Cisco's position on repatriation of overseas earnings is well documented. Cisco claims the 35% US tax on overseas profits brought back into this country discourages acquisitions and investments in the US. Other developed countries tax overseas earnings at 0% to 2%, Cisco has said.
Chambers and Oracle President Safra Catz have said that even if the repatriated earnings were taxed at 5%, it would create a privately-funded economic stimulus for the US of up to a trillion dollars and $50 billion in tax revenue for the government. They also said up to two million Americans could be put back to work at no cost to the government or taxpayer.

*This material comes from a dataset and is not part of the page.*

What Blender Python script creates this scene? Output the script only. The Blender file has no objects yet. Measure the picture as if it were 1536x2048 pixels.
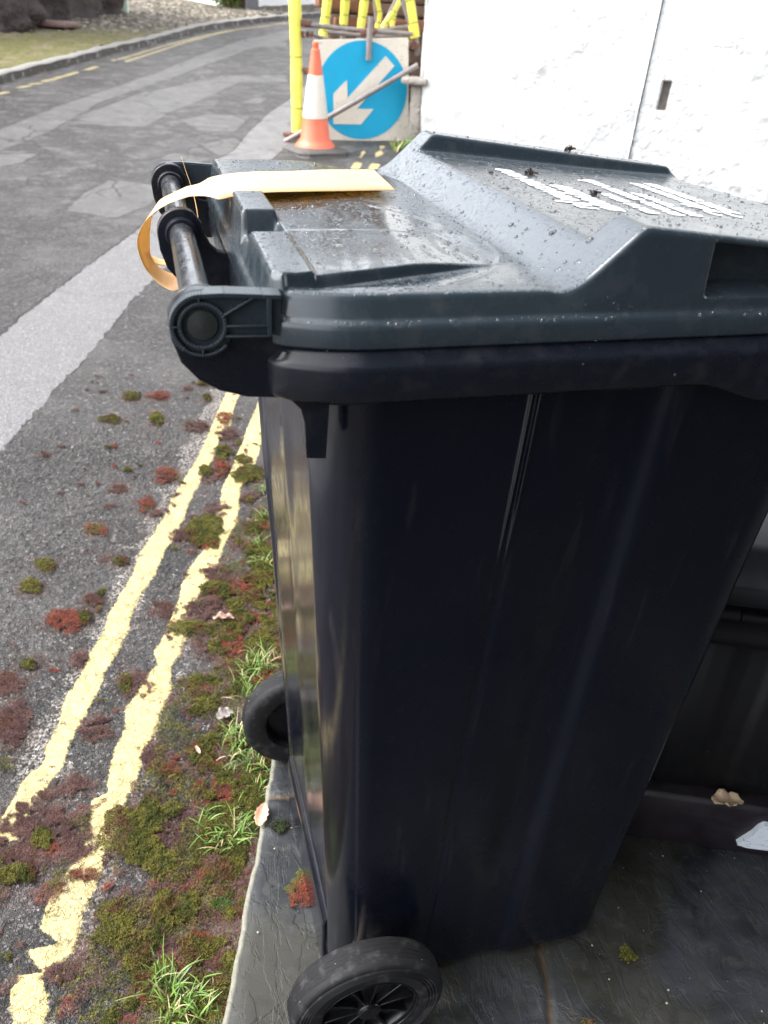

This is what Obama will hear from Chambers. But will it be convincing? Especially after Cisco has pretty much gone ahead and acquired mostly US companies anyway over the years - and after the Homeland Investment Act of 2005, which was founded on the same low-tax-for-repatriated-profits platform, apparently failed to stimulate the economy. Instead, in enriched shareholders.
Cisco alone is sitting on a $30 billion cash hoard overseas. Obama wants that spent here. Cisco wants a tax rate far lower than 35% -- even lower than 10%. Expect these meetings between Obama and business leaders inject more goodwill into the effort than progress. Meeting with the 20 business leaders will produce little more than a good photo opportunity for Obama and all involved.